In one sense, the new weather wars can be viewed as a battle over how we think about climate change. On one side you have people like Allen and Holthaus beating the alarmist drum, and on the other side you have Fox News lulling viewers back into the sleepy assumption that weather is just weather.
In another sense, though, all these outlets are trying to do the same thing. They’re responding to consumer interest in the visible effects of climate change. Some of these outlets will couch that information in political or scientific terms, and others will just focus on the destruction. But the base appeal will be the same.
It would be too much to say that these outlets seek to profit off of climate change, considering a few of them have a sincere commitment to stopping it. But it’s clear that the business model of these outlets bets that climate change will continue.

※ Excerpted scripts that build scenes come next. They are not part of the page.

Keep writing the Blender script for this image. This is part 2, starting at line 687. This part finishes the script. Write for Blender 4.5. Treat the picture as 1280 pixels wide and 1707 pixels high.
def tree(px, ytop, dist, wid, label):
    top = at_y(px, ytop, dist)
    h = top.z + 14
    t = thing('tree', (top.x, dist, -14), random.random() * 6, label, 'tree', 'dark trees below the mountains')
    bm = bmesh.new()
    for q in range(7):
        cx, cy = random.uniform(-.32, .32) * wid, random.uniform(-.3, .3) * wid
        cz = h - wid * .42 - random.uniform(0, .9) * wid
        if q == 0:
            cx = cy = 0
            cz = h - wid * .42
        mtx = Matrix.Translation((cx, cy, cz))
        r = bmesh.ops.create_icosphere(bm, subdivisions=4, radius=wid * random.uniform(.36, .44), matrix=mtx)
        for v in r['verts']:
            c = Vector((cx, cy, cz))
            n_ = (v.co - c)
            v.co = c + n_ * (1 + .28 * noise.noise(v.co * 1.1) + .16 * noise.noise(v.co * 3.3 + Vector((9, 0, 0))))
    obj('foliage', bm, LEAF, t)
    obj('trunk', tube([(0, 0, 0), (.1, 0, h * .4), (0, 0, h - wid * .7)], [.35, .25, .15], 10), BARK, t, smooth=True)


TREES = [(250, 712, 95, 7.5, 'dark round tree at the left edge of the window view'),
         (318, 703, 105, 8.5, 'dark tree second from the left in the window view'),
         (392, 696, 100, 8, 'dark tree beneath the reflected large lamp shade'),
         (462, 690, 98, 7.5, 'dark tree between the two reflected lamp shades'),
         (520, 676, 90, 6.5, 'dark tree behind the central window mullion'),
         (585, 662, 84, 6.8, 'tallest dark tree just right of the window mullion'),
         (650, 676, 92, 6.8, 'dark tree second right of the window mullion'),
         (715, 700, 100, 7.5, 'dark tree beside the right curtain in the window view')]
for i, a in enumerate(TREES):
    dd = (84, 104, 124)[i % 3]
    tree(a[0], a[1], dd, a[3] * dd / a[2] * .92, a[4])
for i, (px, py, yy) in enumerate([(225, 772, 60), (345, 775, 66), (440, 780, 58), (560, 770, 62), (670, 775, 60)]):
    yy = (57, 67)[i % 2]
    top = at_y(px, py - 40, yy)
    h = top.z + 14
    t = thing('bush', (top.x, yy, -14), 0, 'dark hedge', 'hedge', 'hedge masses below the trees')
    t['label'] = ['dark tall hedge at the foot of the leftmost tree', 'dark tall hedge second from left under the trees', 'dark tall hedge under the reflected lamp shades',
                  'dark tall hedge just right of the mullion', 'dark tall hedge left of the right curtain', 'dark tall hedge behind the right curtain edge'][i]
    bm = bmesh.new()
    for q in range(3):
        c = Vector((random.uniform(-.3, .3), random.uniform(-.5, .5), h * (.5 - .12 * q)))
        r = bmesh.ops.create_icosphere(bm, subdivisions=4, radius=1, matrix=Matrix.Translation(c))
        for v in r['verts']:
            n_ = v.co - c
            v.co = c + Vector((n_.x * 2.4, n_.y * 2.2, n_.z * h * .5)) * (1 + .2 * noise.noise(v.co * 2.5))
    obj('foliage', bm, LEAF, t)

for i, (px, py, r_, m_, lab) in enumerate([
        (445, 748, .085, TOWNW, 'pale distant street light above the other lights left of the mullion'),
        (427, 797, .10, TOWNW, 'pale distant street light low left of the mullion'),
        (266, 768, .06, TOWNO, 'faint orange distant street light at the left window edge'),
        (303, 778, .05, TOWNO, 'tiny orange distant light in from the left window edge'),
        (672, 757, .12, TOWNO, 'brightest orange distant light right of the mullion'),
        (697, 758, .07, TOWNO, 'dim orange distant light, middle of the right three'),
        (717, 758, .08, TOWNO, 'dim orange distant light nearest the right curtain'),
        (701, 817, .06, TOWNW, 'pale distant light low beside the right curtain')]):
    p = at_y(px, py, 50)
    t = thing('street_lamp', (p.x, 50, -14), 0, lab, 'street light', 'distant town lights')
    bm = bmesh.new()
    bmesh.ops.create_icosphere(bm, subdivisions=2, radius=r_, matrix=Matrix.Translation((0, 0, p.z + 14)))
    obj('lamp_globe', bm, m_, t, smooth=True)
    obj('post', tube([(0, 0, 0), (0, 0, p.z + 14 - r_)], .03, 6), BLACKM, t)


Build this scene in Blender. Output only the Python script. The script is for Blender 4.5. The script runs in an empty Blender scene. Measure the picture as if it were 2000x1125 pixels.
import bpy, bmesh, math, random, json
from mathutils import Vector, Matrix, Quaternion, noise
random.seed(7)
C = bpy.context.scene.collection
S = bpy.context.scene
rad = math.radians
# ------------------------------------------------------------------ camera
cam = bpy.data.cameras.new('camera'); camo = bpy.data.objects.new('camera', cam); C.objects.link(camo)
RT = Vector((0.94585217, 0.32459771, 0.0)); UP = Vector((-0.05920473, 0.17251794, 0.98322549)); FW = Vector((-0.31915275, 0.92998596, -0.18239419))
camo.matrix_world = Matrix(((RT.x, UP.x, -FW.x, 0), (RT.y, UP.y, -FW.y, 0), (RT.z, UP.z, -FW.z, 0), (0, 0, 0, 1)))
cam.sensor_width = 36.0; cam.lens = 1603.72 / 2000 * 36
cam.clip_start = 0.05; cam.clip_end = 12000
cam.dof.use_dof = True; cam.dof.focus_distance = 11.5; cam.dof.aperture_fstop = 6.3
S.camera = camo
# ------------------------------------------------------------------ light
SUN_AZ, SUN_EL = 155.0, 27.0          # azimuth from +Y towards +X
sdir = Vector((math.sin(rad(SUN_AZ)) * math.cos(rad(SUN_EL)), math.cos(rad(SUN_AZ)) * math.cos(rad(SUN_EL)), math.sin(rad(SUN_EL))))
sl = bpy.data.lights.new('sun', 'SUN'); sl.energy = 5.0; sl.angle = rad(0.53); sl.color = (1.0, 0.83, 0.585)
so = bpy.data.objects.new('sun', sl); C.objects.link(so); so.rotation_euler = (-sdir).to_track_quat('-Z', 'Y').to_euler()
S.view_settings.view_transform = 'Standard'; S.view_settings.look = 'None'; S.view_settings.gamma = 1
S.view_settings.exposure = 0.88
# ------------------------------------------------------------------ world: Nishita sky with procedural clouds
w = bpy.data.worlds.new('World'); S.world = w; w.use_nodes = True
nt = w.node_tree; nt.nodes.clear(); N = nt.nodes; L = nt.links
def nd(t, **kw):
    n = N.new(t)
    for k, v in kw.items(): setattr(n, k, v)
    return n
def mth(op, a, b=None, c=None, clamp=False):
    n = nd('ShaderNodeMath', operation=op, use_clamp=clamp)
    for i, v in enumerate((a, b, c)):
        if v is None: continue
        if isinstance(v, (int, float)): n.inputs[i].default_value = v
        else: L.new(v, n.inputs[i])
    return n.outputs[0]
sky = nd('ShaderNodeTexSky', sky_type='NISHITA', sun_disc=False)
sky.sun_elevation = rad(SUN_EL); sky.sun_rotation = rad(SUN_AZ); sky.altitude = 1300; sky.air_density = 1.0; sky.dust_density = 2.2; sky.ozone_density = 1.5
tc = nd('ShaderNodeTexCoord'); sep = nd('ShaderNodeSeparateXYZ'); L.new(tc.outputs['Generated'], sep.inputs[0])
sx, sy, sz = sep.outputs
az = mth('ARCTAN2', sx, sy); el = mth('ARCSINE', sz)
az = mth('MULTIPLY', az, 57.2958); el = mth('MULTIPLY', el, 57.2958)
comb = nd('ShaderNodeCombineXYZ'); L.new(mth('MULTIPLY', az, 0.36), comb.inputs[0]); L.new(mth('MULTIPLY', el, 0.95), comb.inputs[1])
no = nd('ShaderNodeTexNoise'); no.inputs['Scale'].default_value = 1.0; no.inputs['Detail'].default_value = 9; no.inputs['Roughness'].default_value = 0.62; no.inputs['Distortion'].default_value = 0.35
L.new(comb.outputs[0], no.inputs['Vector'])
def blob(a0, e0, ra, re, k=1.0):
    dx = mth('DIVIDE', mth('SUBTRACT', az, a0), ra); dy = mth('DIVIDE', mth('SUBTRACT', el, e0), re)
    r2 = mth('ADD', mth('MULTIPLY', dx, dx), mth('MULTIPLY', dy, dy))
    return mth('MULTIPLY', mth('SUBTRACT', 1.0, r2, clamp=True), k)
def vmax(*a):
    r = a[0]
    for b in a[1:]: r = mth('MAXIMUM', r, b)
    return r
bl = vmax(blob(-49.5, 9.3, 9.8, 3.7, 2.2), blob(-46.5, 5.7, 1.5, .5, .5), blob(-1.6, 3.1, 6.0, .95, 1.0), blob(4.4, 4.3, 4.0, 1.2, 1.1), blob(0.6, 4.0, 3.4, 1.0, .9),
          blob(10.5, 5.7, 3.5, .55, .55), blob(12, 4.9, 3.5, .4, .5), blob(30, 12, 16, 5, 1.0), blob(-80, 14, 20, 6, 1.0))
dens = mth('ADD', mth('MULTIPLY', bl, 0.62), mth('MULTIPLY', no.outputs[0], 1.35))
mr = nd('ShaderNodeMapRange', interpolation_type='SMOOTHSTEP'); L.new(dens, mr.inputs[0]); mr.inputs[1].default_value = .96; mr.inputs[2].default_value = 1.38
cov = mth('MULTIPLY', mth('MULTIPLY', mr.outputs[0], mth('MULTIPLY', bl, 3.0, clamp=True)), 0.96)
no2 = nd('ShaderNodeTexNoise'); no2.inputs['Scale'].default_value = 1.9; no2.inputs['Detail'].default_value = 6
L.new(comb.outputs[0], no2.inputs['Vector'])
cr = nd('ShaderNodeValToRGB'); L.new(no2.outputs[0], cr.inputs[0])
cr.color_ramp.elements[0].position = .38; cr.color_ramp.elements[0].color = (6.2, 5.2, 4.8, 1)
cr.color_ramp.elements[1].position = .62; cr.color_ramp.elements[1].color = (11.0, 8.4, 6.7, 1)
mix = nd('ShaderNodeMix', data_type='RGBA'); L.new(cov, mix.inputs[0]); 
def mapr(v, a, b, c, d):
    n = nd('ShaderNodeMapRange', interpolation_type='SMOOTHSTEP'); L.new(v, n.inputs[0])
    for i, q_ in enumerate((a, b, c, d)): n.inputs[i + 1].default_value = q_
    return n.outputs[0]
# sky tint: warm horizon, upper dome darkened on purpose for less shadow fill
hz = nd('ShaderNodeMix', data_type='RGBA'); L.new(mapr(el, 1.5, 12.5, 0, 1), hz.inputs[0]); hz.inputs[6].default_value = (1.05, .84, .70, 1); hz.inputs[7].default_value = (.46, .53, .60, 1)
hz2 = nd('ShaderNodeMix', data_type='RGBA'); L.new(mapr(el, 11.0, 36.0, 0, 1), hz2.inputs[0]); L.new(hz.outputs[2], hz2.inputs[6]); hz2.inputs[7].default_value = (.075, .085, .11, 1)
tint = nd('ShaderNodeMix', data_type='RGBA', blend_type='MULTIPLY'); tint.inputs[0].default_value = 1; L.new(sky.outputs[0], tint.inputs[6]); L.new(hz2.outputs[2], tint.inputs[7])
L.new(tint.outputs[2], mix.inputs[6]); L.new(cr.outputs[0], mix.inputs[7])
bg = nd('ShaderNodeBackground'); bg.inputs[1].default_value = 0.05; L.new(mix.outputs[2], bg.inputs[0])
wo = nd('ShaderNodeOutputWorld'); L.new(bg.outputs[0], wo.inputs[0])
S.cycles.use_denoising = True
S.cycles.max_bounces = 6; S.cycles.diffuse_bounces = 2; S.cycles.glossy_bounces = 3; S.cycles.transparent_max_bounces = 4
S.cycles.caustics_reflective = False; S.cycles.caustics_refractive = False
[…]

Given that people have always been fascinated and terrified by the weather, and the weather has almost never been worse than it is now, it’s a good gamble.
But there’s a strange feedback loop here too. When a media company orients itself to meet viewer demand, it also stakes its survival on the assumption that the demand will continue. Climate change will certainly be the biggest story of the next few decades, and it’s only natural that media companies will want to capitalize on that story, the same way they would on a presidential election or an economic meltdown. And if the coverage they produce helps raise awareness of climate change, you could argue that these new outlets will be net positive. Still, it’s hard not to think that we would all be better off if this kind of venture were a losing bet.